I was reading an article about DCM on the Sell Side Handbook, and according to the article, DCM coverage is usually split into 3 groups:
1. Financial Institutions
2. Corporates
3. Governments/SSAs
I can understand why corporates are split from governments, but why is their a separate group for financial institutions? For example, if a bank or insurance company wanted to issue a bond, how would that be any different from a regular corporate bond issuance?
Any experienced DCM bankers have any knowledge?
bump
Isn't the Government vertical more public finance than DCM?
I guess, but not too sure
Depends on the bank.
Ex FIG DCM banker here...the way financials (banks and insurance companies) use debt on their b/s is completely different than how a regular way corporate uses debt. As such, financials are generally much more frequent issuers in the DCM markets (think quarterly issuance programs to manage liquidity/capital ratios and fund loans above and beyond just their deposits). In any given year, financials represent roughly 50% of total DCM issuance. Given the breadth of issuers in the financials sector and frequency with which they come market, FIG is generally its own group separate from corporates.

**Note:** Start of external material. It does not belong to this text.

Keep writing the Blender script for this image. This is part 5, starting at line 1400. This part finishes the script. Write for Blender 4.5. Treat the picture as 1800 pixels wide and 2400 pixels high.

This makes sense. Thanks! A bit off topic, but I was wondering, are there any differences in skillset and exit opportunities between Corporates and FIG within DCM?
Curious as to what you are now doing after DCM FIG if you do not mind sharing? Usually heard it's a great role to do long term banking, pays well and relatively little stress.
Definitely a great role for those who are looking to stay long term. Plenty examples at the BB I was at of MDs in capital markets who started off as analysts/associates. I lateraled to banking after my analyst stint and stayed on as an associate. Will be joining a VC firm in a few months for my next gig though!
I'd say the skillset is more or less the same in regards to being heavily markets focused and in the way you would think about how to price an issuance or look at trading comps. That being said, there are certainly nuances. In FIG you'll spend more time learning about and keeping up to date on the regulatory landscape as this has a direct impact on how your clients will approach their funding needs. You'll also likely be exposed to a wider range of financing products (everything from vanilla unsecured debt to things like subordinated debt, preferred stock and contingent capital notes) given the strict liquidity/capital requirements financials need to operate within.
In corporates, especially for infrequent issuers, any financing event tends to be much more of a bigger deal with Management of the company and you'll likely have more C-level exposure and more strategic discussions around why the issuer is raising debt in the first place (funding M&A, facilitating a buyback program, geographic expansion, etc.).
I'd say traditional exit opps (PE/HF) are limited within a capital markets seat (regardless of corporates or FIG). Most people in my analyst class did 2-years in capital markets + a third year in a traditional IBD coverage seat then were able to recruit to PE/HF type of stuff after that.
Thanks! This is really good stuff. Were the DCM analysts at your bank able to lateral to IB coverage/M&A fairly easily? Did they lateral within the bank? What kind of bank was it?
Yes it was a fairly well worn path to lateral internally to IB after 2-years. I was at a BB (GS/JPM/MS).